┌──

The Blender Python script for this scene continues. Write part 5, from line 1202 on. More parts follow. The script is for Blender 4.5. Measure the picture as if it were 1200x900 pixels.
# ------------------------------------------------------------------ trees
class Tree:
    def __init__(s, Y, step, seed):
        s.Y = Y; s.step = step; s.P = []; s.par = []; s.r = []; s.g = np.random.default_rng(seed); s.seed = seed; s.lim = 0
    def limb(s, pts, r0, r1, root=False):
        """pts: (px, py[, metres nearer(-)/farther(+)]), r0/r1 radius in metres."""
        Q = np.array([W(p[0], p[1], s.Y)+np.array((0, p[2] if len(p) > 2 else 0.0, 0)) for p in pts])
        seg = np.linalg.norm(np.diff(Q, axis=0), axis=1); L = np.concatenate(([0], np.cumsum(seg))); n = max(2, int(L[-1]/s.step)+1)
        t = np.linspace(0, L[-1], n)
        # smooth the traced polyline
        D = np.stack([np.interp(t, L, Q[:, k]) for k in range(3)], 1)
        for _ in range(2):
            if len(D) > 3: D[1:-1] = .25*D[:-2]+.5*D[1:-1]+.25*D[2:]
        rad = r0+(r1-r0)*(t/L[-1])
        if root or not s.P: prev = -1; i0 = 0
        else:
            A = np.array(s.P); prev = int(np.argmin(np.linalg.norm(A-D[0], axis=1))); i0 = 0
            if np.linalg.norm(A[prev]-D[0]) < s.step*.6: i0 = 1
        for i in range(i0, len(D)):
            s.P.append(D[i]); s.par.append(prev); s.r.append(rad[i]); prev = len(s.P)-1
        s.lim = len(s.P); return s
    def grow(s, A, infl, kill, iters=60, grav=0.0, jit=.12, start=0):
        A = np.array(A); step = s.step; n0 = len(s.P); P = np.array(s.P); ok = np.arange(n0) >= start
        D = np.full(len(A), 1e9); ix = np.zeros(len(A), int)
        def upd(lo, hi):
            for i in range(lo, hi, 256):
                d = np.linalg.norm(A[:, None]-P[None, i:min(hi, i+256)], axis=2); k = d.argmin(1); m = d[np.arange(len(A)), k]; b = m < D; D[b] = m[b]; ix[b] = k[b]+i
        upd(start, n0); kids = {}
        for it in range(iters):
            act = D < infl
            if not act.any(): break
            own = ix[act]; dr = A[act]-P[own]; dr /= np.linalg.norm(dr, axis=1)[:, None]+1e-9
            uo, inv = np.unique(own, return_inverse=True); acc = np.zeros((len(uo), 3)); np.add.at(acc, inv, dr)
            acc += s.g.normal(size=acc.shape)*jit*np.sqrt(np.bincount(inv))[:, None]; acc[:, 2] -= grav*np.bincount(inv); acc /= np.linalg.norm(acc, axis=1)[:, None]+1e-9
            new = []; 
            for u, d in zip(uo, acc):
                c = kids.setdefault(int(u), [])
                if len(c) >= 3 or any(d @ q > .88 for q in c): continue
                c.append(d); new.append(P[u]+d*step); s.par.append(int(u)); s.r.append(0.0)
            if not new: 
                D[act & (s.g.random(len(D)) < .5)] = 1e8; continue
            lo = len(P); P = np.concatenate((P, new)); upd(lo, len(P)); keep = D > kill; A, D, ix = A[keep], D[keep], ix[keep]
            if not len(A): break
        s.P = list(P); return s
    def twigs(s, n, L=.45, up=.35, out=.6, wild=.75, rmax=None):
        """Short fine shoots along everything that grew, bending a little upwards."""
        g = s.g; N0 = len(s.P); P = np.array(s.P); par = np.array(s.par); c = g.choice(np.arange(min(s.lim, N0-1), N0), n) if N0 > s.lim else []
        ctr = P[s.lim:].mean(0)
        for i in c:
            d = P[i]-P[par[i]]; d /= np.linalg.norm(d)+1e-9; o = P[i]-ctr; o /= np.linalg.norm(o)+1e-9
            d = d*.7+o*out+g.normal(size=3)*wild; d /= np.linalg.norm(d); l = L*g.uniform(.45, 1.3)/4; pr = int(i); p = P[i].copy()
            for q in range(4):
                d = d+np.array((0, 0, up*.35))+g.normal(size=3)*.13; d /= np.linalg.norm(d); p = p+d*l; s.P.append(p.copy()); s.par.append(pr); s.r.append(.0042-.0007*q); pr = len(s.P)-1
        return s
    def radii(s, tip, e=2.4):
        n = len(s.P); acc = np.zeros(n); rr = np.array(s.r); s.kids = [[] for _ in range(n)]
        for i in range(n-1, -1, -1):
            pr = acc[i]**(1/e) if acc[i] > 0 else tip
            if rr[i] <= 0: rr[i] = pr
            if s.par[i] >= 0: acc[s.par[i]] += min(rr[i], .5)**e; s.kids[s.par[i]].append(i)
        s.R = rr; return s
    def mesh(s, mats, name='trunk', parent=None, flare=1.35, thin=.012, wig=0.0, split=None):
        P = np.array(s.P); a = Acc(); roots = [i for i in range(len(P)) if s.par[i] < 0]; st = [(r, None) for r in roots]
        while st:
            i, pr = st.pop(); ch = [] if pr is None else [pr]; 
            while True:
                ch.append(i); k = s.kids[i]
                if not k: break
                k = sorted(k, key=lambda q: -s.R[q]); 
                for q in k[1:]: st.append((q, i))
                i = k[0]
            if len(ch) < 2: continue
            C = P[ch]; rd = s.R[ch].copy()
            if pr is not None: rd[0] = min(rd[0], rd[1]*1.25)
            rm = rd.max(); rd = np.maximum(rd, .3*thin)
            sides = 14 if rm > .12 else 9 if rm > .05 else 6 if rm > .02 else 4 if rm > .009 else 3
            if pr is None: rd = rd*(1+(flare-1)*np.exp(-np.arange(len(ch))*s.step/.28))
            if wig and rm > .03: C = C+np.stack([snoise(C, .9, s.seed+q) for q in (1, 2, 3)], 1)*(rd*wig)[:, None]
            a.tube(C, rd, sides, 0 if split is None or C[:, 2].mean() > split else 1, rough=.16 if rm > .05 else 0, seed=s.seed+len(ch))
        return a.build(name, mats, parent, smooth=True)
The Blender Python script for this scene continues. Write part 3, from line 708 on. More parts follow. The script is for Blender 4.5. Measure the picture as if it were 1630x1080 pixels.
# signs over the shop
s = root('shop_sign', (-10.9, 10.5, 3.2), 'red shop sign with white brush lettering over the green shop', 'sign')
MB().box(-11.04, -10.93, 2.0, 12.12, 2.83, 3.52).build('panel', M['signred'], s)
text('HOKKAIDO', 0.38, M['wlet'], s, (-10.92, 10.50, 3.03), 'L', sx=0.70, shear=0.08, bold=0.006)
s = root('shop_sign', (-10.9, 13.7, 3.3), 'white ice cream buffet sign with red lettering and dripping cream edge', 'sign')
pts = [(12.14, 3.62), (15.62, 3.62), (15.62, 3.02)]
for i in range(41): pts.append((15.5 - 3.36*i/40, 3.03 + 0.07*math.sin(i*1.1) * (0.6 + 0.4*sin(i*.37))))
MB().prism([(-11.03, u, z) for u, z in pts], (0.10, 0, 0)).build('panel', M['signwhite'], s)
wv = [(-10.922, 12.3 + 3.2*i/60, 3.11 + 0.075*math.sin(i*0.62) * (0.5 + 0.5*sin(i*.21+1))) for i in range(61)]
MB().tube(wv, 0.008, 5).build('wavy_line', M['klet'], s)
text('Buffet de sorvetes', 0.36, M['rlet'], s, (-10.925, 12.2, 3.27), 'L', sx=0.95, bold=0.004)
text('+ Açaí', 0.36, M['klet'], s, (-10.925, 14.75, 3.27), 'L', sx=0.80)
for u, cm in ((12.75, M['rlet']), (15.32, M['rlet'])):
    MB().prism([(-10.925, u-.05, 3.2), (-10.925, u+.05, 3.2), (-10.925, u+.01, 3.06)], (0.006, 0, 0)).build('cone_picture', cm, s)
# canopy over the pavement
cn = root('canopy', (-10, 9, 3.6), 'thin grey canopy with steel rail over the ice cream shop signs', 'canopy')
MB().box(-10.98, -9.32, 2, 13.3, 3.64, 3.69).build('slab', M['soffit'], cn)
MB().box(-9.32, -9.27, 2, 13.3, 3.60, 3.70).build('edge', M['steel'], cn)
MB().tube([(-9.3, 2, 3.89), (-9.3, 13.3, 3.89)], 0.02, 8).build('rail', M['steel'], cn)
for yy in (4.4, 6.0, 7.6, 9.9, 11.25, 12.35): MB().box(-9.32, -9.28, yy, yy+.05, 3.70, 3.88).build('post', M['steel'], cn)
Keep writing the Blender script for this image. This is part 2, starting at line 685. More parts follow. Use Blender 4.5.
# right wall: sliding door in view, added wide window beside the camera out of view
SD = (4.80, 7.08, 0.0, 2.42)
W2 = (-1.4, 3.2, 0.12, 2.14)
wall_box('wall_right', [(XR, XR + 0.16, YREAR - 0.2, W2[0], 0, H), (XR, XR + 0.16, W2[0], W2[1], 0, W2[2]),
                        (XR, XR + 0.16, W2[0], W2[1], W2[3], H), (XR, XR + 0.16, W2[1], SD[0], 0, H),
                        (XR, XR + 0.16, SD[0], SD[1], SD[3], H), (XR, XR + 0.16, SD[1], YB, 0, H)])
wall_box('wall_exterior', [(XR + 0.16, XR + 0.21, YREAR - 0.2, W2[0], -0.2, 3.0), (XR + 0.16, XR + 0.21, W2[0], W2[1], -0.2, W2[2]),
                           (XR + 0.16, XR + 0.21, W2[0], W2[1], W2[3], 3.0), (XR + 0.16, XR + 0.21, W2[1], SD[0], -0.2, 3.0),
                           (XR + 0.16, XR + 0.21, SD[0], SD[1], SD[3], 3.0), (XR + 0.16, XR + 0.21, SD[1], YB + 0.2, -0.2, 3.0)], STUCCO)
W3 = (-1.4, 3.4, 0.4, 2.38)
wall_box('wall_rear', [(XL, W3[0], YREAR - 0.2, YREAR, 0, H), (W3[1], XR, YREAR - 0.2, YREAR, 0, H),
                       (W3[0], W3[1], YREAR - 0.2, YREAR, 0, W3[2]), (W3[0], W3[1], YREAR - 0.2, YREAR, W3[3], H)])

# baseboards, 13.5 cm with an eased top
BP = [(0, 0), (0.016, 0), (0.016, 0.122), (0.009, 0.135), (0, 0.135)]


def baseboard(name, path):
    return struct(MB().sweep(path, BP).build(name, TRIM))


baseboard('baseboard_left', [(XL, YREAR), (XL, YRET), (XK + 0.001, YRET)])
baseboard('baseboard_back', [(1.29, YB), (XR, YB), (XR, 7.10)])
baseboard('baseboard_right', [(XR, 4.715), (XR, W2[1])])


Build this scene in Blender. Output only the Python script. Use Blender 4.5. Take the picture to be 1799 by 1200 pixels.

└──

*What is expected:*
Nothing beyond the required lines should be retyped: start with the line that contains "Keep writing the" and finish with the line that contains "baseboard('baseboard_right', [(XR, 4.715), (XR, W2[1])])".

*Answer to this task:*
Keep writing the Blender script for this image. This is part 2, starting at line 685. More parts follow. Use Blender 4.5.
# right wall: sliding door in view, added wide window beside the camera out of view
SD = (4.80, 7.08, 0.0, 2.42)
W2 = (-1.4, 3.2, 0.12, 2.14)
wall_box('wall_right', [(XR, XR + 0.16, YREAR - 0.2, W2[0], 0, H), (XR, XR + 0.16, W2[0], W2[1], 0, W2[2]),
                        (XR, XR + 0.16, W2[0], W2[1], W2[3], H), (XR, XR + 0.16, W2[1], SD[0], 0, H),
                        (XR, XR + 0.16, SD[0], SD[1], SD[3], H), (XR, XR + 0.16, SD[1], YB, 0, H)])
wall_box('wall_exterior', [(XR + 0.16, XR + 0.21, YREAR - 0.2, W2[0], -0.2, 3.0), (XR + 0.16, XR + 0.21, W2[0], W2[1], -0.2, W2[2]),
                           (XR + 0.16, XR + 0.21, W2[0], W2[1], W2[3], 3.0), (XR + 0.16, XR + 0.21, W2[1], SD[0], -0.2, 3.0),
                           (XR + 0.16, XR + 0.21, SD[0], SD[1], SD[3], 3.0), (XR + 0.16, XR + 0.21, SD[1], YB + 0.2, -0.2, 3.0)], STUCCO)
W3 = (-1.4, 3.4, 0.4, 2.38)
wall_box('wall_rear', [(XL, W3[0], YREAR - 0.2, YREAR, 0, H), (W3[1], XR, YREAR - 0.2, YREAR, 0, H),
                       (W3[0], W3[1], YREAR - 0.2, YREAR, 0, W3[2]), (W3[0], W3[1], YREAR - 0.2, YREAR, W3[3], H)])

# baseboards, 13.5 cm with an eased top
BP = [(0, 0), (0.016, 0), (0.016, 0.122), (0.009, 0.135), (0, 0.135)]


def baseboard(name, path):
    return struct(MB().sweep(path, BP).build(name, TRIM))


baseboard('baseboard_left', [(XL, YREAR), (XL, YRET), (XK + 0.001, YRET)])
baseboard('baseboard_back', [(1.29, YB), (XR, YB), (XR, 7.10)])
baseboard('baseboard_right', [(XR, 4.715), (XR, W2[1])])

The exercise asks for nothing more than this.